Degree: Ph.D., Anthropology, Columbia University

Position: Assistant Professor, South Asian Art, Art History, and Visual Culture

Campus Address: 34 Kresge Art Center

Phone: (517) 884-6647

Email: zitzewit@msu.edu


My research seeks to describe the forms of social life associated with Indian visual culture.  For the modernist art that I study, the most important of these has been secularism, for in India, modernist art objects have distinguished themselves from traditional or classical ones by being the products of a secular imagination.  My book project that emerged from my dissertation tracks the changes wrought by the rise of Hindu nationalism in the 1980s on the fundamentally secular practices of modernist artists.  I focus particularly on the politicization of Hindu and nationalist iconography and attacks on the autonomy of art world spaces.  My work describes both the uneasy relationship between citizenship and artistic subjectivity and the changing character of the Indian public sphere in which art circulates.  My research directly contributes to the rapidly growing literature on global modernism and the international art world.  Taking an anthropological approach, however, my writing also engages scholarship concerning the development of modern political subjectivity, the relationship between secularism and religion, understandings of urban space, and gender and sexuality.  Profoundly interdisciplinary, my scholarship combines methodologies and written genres associated with the social sciences and the humanities. 

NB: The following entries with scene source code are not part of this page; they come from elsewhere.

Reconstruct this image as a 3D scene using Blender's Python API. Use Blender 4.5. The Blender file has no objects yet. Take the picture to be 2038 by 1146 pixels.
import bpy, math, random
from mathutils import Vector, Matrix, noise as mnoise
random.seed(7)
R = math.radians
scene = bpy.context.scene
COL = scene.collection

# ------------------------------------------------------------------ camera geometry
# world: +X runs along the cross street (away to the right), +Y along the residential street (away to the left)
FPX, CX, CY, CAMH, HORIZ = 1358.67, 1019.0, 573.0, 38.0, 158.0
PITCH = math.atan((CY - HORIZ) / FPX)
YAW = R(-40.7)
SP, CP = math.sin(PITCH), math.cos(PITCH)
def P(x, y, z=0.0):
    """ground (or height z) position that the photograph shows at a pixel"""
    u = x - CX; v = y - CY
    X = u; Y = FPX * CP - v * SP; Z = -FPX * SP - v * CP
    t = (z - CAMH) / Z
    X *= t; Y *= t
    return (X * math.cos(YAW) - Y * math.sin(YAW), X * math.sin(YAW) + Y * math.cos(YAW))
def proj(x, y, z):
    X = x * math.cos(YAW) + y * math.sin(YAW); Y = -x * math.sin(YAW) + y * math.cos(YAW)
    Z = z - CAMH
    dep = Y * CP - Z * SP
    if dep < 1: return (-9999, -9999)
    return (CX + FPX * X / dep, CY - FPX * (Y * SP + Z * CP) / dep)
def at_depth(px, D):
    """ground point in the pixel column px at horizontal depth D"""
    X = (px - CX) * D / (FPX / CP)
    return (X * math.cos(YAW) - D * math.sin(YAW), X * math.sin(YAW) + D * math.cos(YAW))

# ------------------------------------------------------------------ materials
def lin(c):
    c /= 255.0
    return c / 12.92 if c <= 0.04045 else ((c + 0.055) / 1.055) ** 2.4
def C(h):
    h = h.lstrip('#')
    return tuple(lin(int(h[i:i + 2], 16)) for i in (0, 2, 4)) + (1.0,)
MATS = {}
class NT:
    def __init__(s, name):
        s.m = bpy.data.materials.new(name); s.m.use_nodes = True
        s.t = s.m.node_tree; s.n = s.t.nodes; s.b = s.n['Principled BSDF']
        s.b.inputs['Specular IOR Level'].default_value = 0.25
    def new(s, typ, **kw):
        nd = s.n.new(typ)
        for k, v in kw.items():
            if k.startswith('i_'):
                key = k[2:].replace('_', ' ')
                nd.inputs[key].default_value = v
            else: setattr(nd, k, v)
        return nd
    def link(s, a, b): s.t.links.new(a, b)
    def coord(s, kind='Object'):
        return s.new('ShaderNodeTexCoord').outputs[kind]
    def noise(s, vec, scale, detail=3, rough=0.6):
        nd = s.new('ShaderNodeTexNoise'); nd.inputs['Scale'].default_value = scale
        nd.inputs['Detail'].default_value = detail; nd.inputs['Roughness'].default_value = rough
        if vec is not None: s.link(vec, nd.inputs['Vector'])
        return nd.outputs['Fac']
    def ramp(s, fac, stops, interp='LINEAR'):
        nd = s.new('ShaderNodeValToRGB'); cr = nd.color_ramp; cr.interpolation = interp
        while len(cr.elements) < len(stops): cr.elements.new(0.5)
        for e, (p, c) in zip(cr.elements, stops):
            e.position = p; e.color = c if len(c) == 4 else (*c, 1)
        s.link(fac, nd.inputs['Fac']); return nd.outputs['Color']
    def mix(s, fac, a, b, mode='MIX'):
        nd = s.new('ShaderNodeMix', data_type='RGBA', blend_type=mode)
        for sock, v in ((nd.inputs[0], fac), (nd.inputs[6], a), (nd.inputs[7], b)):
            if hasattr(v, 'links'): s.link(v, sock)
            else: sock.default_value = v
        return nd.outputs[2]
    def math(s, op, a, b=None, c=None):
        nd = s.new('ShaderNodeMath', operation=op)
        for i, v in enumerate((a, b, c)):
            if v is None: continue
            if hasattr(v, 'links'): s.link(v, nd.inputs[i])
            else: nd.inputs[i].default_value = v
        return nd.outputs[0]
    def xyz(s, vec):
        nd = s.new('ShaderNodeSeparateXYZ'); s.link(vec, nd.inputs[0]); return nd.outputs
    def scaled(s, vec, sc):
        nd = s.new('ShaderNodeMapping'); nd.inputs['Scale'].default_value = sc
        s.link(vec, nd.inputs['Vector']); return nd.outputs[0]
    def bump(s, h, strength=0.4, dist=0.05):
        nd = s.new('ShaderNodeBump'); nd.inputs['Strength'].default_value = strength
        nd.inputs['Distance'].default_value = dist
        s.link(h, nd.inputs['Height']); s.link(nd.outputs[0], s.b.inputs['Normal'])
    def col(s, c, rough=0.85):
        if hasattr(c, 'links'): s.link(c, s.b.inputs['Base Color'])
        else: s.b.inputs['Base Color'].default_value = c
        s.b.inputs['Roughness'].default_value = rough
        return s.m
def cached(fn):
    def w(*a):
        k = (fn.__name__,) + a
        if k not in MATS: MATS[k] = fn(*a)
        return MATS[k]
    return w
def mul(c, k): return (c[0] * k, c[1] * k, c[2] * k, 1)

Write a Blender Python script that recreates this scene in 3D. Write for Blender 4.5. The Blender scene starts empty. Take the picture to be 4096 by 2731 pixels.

My next project will concern the global market in Indian contemporary art, which expanded rapidly over the past decade and collapsed with the recent global recession.  Public fascination has not abated, however, as stories of spiking auction values and extravagant gallery exhibitions have given way to the spectacle of market failure.  Having been engaged in research in the Indian art world before, during, and after the boom, I have witnessed the transformation of the art object from national treasure to personal investment.  My new research will track these changes in the relationship between aesthetic and market value.  The art market is driven as much by the wealth of Indian communities abroad as by the growth of collecting in India, so this project also addresses a meaningful site of cultural engagement for the Indian diasporic community, whether in London, New York, and Dubai, or Bombay and Delhi.  If my present writing views art within the context of national political structures, this new project finds in art a site to explore globalization.